Gripped in a bitter flareup in the West Asia crisis, the Islamic regime in Iran has vowed not to yield to US pressure and Israeli missiles.
Amid all the hard facts you're faced with, here's a soft story that connects Iran's supreme leadership with a nondescript town in India.
To cut a long story short, Ayatollah Ruhollah Musavi Khomeini — the architect of the 1979 Islamic Revolution and Iran’s first Supreme Leader -- has his roots firmly planted in India's Uttar Pradesh. Khomeini’s story began in the quiet village of Kintoor, nestled in the Barabanki district of Uttar Pradesh.
The roots in Kintoor
In the early 19th century, Kintoor was home to Syed Ahmad Musavi, a devout Shia cleric born into a family that had migrated to India from Iran a generation earlier.
At a time when British colonial power was expanding and Mughal rule was waning, Musavi left Kintoor in 1830 to visit the sacred city of Najaf in Iraq, home to the tomb of Imam Ali. He never returned to India.

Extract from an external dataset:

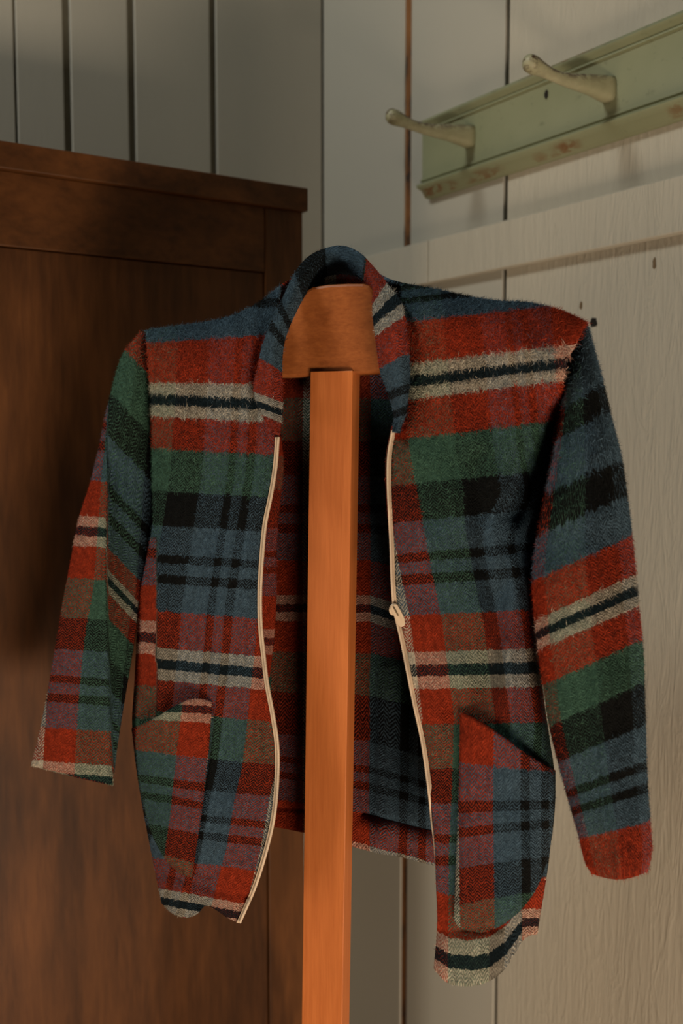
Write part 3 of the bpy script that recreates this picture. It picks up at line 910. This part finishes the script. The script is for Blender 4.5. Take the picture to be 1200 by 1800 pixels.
# --------------------------------------------------- collar
CO = [(474, 752), (452, 712), (445, 684), (452, 645), (463, 600), (480, 556), (500, 516), (516, 482), (540, 452), (572, 436), (604, 432), (632, 444), (656, 468), (682, 500), (705, 530), (713, 562), (717, 602), (720, 648), (718, 690), (713, 728), (702, 757)]
CI = [(492, 765), (497, 722), (497, 680), (496, 640), (501, 598), (520, 550), (546, 506), (566, 490), (600, 482), (634, 490), (650, 512), (655, 560), (661, 610), (668, 655), (684, 700), (691, 732), (689, 760)]
nl = 180; nc = 16
co = catmull(CO, nl); ci = catmull(CI, nl)
tt = np.linspace(0, 1, nl)
top = np.exp(-((tt - 0.52) / 0.125) ** 2)
f = np.linspace(0, 1, nc)[:, None]
PX = co[:, 0] * (1 - f) + ci[:, 0] * f; PY = co[:, 1] * (1 - f) + ci[:, 1] * f
offo = -0.056 + 0.010 * sstep(tt, 0.7, 1.0) + 0.090 * top
D = base(PX) + offo - 0.010 * np.sin(np.pi * f) + 0.010 * f * (1 - top) + 0.012 * f * top
D = D + wob(PX, PY, 14, 0.0012)
P = W(PX, PY, D)
arc = np.concatenate([[0], np.cumsum(np.sqrt((np.diff((co + ci) / 2, axis=0) ** 2).sum(1)))])
arcr = np.interp(arc, [0, 22, 62, 118, 268, 328, 330, 404, 405, 455, 515, 575, 650, 720], [145, 118, 60, 0, -150, -210, -150, -103, -285, -340, -398, -458, -533, -600])
V = np.broadcast_to(arcr, PX.shape) + 0 * PX
U = 412 + f * 45 + 0 * PX
collar = sheet('collar', P, U, V, 0.12 + 0 * PX, jacket, thick=0.005, nap=9000, nap_len=0.005, front=True)
# collar stand behind the fold (the layer that drops back to the neckline)
f2 = np.linspace(0, 1, 10)[:, None]
PX2 = co[:, 0] + f2 * (590 - co[:, 0]) * 0.02; PY2 = co[:, 1] + f2 * (34 * top + 6)
D2 = base(co[:, 0]) + offo + 0.004 + f2 * 0.02
sheet('collar_stand', W(PX2, PY2, D2), 330 - f2 * 60 + 0 * PX2, np.broadcast_to(arcr, PX2.shape) + 0 * PX2, 0.25 + 0 * PX2, jacket, front=False, nap=4000, nap_len=0.005)

# --------------------------------------------------- facing strip inside the left zip edge
FL = [(489, 768), (484, 820), (476, 870), (467, 920), (462, 970), (458, 1040), (459, 1100), (464, 1150), (469, 1190)]
FR = [(494, 764), (499, 815), (493, 880), (487, 950), (486, 1040), (483, 1110), (479, 1150), (474, 1190)]
PX, PY = coons([FL[0], FR[0]], [FL[-1], FR[-1]], FL, FR, 10, 90)
s = np.linspace(0, 1, 10)[None, :]
D = d_left(FL[3][0] + 0 * PX, PY) + 0.001 + 0.014 * s
V = np.interp(PY, [760, 850, 925, 1045, 1105, 1150, 1190], [118, 240, 306, 455, 518, 576, 615])
sheet('zip_facing', W(PX, PY, D), 470 + 44 * s + 0 * PX, V, 0.62 + 0 * PX, jacket, front=True, nap=1500, nap_len=0.004)
FR2 = [(690, 757), (684, 800), (683, 850), (685, 900), (688, 960), (690, 1020), (694, 1070)]
FL2 = [(688, 748), (678, 800), (677, 850), (680, 900), (685, 960), (688, 1020), (693, 1070)]
PX, PY = coons([FL2[0], FR2[0]], [FL2[-1], FR2[-1]], FL2, FR2, 8, 80)
s = np.linspace(0, 1, 8)[None, :]
D = d_right(np.broadcast_to(np.interp(PY, *zip(*[(p[1], p[0]) for p in RZ])), PX.shape), PY) + 0.002 + 0.012 * (1 - s)
V = np.interp(PY, RYT, LVT)
sheet('zip_facing', W(PX, PY, D), 118 + 50 * s + 0 * PX, V, 0.6 + 0 * PX, jacket, front=True, nap=1000, nap_len=0.004)

# --------------------------------------------------- patch pockets with slanted openings
def pocket(top, bot, left, right, dfun, uvf, lift, label):
    PX, PY = coons(top, bot, left, right, 44, 70)
    u = np.linspace(0, 1, 44)[None, :]; v = np.linspace(0, 1, 70)[:, None]
    rim = np.minimum(np.minimum(u, 1 - u) * 8, np.minimum((1 - v) * 10, 1)); rim = np.clip(rim, 0, 1)
    puff = lift * np.exp(-((v) / 0.30) ** 2) * np.sin(np.pi * np.clip(u * 0.9 + 0.05, 0, 1))
    D = dfun(PX, PY) - 0.0030 - 0.0030 * rim - puff
    U, V = uvf(PX, PY)
    ob = sheet('pocket', W(PX, PY, D), U, V, 0.5 + 0 * PX, jacket, thick=0.004, nap=6000, nap_len=0.0034)
    tag(ob, label)
    return ob
def uvp_l(px, py):
    # turned half round against the panel
    ye = py + 0.0 * px - np.where(px > 325, 0, -(325 - px) * 0.0)
    ye = ye - np.interp(py, [1240, 1330, 1500], [0.03, 0.12, 0.25]) * (px - 340)
    V = np.interp(ye, [1228, 1240, 1254, 1270, 1330, 1376, 1390, 1407, 1422, 1466, 1515, 1560], [118, 98, 80, 60, 0, -50, -65, -85, -100, -150, -208, -262])
    xb = np.interp(py, [1230, 1330, 1430, 1540], [322, 310, 300, 284])
    U = 173 - (px - xb)
    return U, V
pocket([(231, 1281), (260, 1268), (295, 1249), (325, 1233), (350, 1229), (372, 1235)], [(288, 1508), (302, 1524), (322, 1538), (337, 1542)],
       [(231, 1281), (240, 1350), (252, 1415), (268, 1470), (288, 1508)], [(372, 1235), (366, 1320), (356, 1410), (345, 1490), (337, 1542)], d_left, uvp_l, 0.010, 'patch pocket on the left front panel')
def uvp_r(px, py):
    ye = py - np.interp(py, [1260, 1380, 1450, 1620], [0.30, 0.05, -0.10, -0.20]) * (px - 850)
    V = np.interp(ye, [1240, 1345, 1425, 1440, 1465, 1480, 1530, 1585, 1660], [75, 0, -62, -76, -96, -110, -158, -212, -290])
    xb = np.interp(py, [1260, 1400, 1620], [868, 866, 869])
    U = -(px - xb)
    return U, V
pocket([(808, 1254), (845, 1272), (890, 1302), (935, 1331), (976, 1354)], [(797, 1618), (806, 1631), (830, 1637), (862, 1635), (886, 1624)],
       [(808, 1254), (807, 1340), (804, 1440), (800, 1540), (797, 1618)], [(976, 1354), (975, 1420), (966, 1490), (946, 1556), (915, 1600), (886, 1624)], d_right, uvp_r, 0.012, 'patch pocket on the right front panel')

# --------------------------------------------------- zip
def zip_side(edge, dfun, dx):
    E = catmull(edge, 420)
    D = dfun(E[:, 0], E[:, 1]) - 0.0012
    if dx > 0: D = D + 0.0095 * sstep(E[:, 1], 1370, 1450)      # tucks in behind the edge lower down
    n = len(E)
    # tape ribbon
    f = np.linspace(0, 1, 5)[:, None]
    PXt = E[:, 0] + dx * f * 7 - dx * 3.5; PYt = E[:, 1] + 0 * f
    Dt = np.broadcast_to(D, PXt.shape) - 0.0008 + f * 0.0004
    P = W(PXt, PYt, Dt)
    nv, nu = P.shape[:2]
    idx = np.arange(nv * nu).reshape(nv, nu)
    q = np.stack([idx[:-1, :-1], idx[1:, :-1], idx[1:, 1:], idx[:-1, 1:]], -1).reshape(-1, 4)
    me = pydata('zip_tape', P.reshape(-1, 3), q.tolist())
    tp = link('zip_tape', me, M['tape']); reparent(tp, jacket)
    sm = tp.modifiers.new('tape_thickness', 'SOLIDIFY'); sm.thickness = 0.0009; sm.offset = 0
    # coil of teeth along the edge
    P = W(E[:, 0] - dx * 2.5, E[:, 1], D - 0.0026)
    dense = catmull(P, 900)
    r = np.where(np.arange(900) % 3 == 0, 0.00145, 0.00115)
    te = tube('zip_teeth', dense, r, M['teeth'], None, 8)
    te.parent = tp; te.matrix_parent_inverse = Matrix.Identity(4)
    return tp, te
for tp, te in (zip_side(LZ[1:], d_left, -1), zip_side(RZ[:-5] + [(757, 1400), (761, 1440), (767, 1490), (772, 1560), (774, 1620)], d_right, 1)):
    te.matrix_parent_inverse = Matrix.Translation(-Vector(tp.location)); 
# teeth keep world place: the tape itself carries a parent inverse only
# slider and pull tab
def ell_ring(cx, cy, d, rx, ry, ang, n=24):
    out = []
    for k in range(n):
        a = 2 * math.pi * k / n
        x, y = rx * math.cos(a), ry * math.sin(a)
        out.append(W(cx + x * math.cos(ang) - y * math.sin(ang), cy + x * math.sin(ang) + y * math.cos(ang), d))
    return out
ds = float(d_right(694, 1068)) - 0.0065
vdir = W(694, 1068, ds + 0.005) - W(694, 1068, ds)
sl = prism('zip_slider', ell_ring(692, 1071, ds, 8.5, 11, 0.25), vdir * 1.2, M['slider'], jacket, 0.0012, True)
tag(sl, 'cream metal zip slider')
# tab: a slim plate with rounded end and slot
def tab_outline():
    pts = [(688, 1064), (696, 1062), (701, 1068), (712, 1092), (711, 1099), (705, 1102), (700, 1099), (690, 1078), (687, 1070)]
    return [W(x, y, ds - 0.0028) for x, y in catmull(pts + [pts[0]], 40)[:-1]]
tb = prism('pull_tab', tab_outline(), vdir * 0.32, M['slider'], None, 0.0005, False)
tb.parent = sl; tb.matrix_parent_inverse = Matrix.Identity(4)
bridge = tube('tab_loop', [W(x, y, ds - o) for x, y, o in [(690, 1066, 0.0), (692, 1068, 0.004), (696, 1075, 0.0048), (699, 1081, 0.004), (700, 1083, 0.0)]], [0.0007] * 5, M['knot'], None, 8)
bridge.parent = sl; bridge.matrix_parent_inverse = Matrix.Identity(4)

# ------------------------------------------------------------------ stand that carries the jacket
rt = np.array([math.cos(math.radians(21)), -math.sin(math.radians(21)), 0]); fwd = np.array([rt[1], -rt[0], 0]) * 1.0
fwd = np.array([-math.sin(math.radians(21)), -math.cos(math.radians(21)), 0])      # towards the viewer
pt_t = W(545, 660, 1.002); pt_b = W(530, 1790, 1.046)
dirp = (pt_b - pt_t) / (pt_b - pt_t)[2]                       # per metre of height
foot = pt_t + dirp * (0.03 - pt_t[2])
stand = empty('coat_stand', tuple(np.array([foot[0] + 0.02, foot[1] + 0.02, 0])))
tag(stand, 'honey brown wooden T shaped stand carrying the plaid jacket', 'coat stand')
PW, PD = 0.0455, 0.022
top0 = pt_t + dirp * 0.004
poly = [foot, foot + rt * PW, foot + rt * PW - fwd * PD, foot - fwd * PD]
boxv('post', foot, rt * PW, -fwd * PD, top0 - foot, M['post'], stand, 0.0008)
yk = [(548, 504), (575, 500), (610, 498), (638, 498), (649, 502), (657, 512), (663, 530), (670, 560), (700, 572), (760, 580), (840, 590), (920, 606), (940, 622), (925, 640), (850, 648), (760, 652), (672, 656), (497, 663),
      (430, 662), (350, 660), (318, 648), (312, 634), (330, 622), (400, 604), (455, 585), (490, 562), (512, 535), (530, 515)]
yp = []
P0y = W(560, 660, 1.004)
for (x, y) in yk:
    yp.append(hit(x, y, P0y, fwd))
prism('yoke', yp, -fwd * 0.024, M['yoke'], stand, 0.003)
c = foot + rt * PW / 2 - fwd * PD / 2
for a in (rt, fwd):
    b_ = np.cross(Z, a)
    o = np.array([c[0], c[1], 0]) - a * 0.24 - b_ * 0.0225
    if a is rt:
        boxv('foot', o, a * 0.48, b_ * 0.045, Z * 0.03, M['post'], stand, 0.002)
    else:
        for sgn in (-1, 1):
            boxv('foot', np.array([c[0], c[1], 0]) + a * 0.0232 * sgn - b_ * 0.0225, a * 0.21 * sgn, b_ * 0.045, Z * 0.03, M['post'], stand, 0.002)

Ahmad Musavi, known by the title ‘Hindi’ — a name he retained throughout his life and one still present in Iranian records — died in 1869 and is buried in Karbala. Yet, his spiritual legacy would ripple through time, ultimately influencing the religious and political trajectory of Iran.
Kintoor, once a significant seat of Shia scholarship, now finds itself tied to the very origins of the Islamic Republic of Iran.
The rise of Ayatollah Khomeini
Ahmad Musavi’s grandson, Ruhollah Khomeini, was born in 1902. A century after his grandfather’s departure from India, Khomeini emerged as a prominent cleric and vocal critic of the Shah of Iran, Mohammad Reza Pahlavi. By the 1960s, he was known for his fierce opposition to the Western-backed monarchy and the secularisation of Iranian society.
In 1979, the tide turned. Khomeini’s powerful sermons and mass protests led to the fall of the Shah’s regime and the establishment of the Islamic Republic. Khomeini assumed the mantle of Supreme Leader, reshaping Iran into a hardline theocracy grounded in Islamic jurisprudence.
Despite ascending to the highest office in the country, Khomeini was known for his austere lifestyle. He lived in a modest, single-storey house in Tehran, devoid of opulence. Even after the house was offered to him for free by Sayyid Mahdi Imam Jamah, Khomeini insisted on paying a thousand riyals.
Though Khomeini never met his grandfather, family teachings and the enduring spirit of faith passed down generations profoundly shaped his worldview. His ideology — rooted in clerical tradition and Shia theology — mirrored Ahmad Musavi’s call for Islamic revival.
Khamenei's separate lineage
While the legacy of Khomeini continues through the Islamic Republic’s institutional structures, it is crucial to distinguish that Iran’s current Supreme Leader, Ayatollah Ali Khamenei, does not share the same familial background.
Khamenei hails from a different clerical lineage, with no verifiable ancestral link to India. Khamenei was a close confidant to Khomeini.
However, the ideological bond between the two leaders runs deep.
Like Khomeini, Khamenei has entrenched Iran’s foreign policy in resistance — to the West, to secular influence and to Israel’s growing aggression.
As West Asia braces for what may be another war, the echoes of a spiritual journey that began in Barabanki nearly two centuries ago still resonate.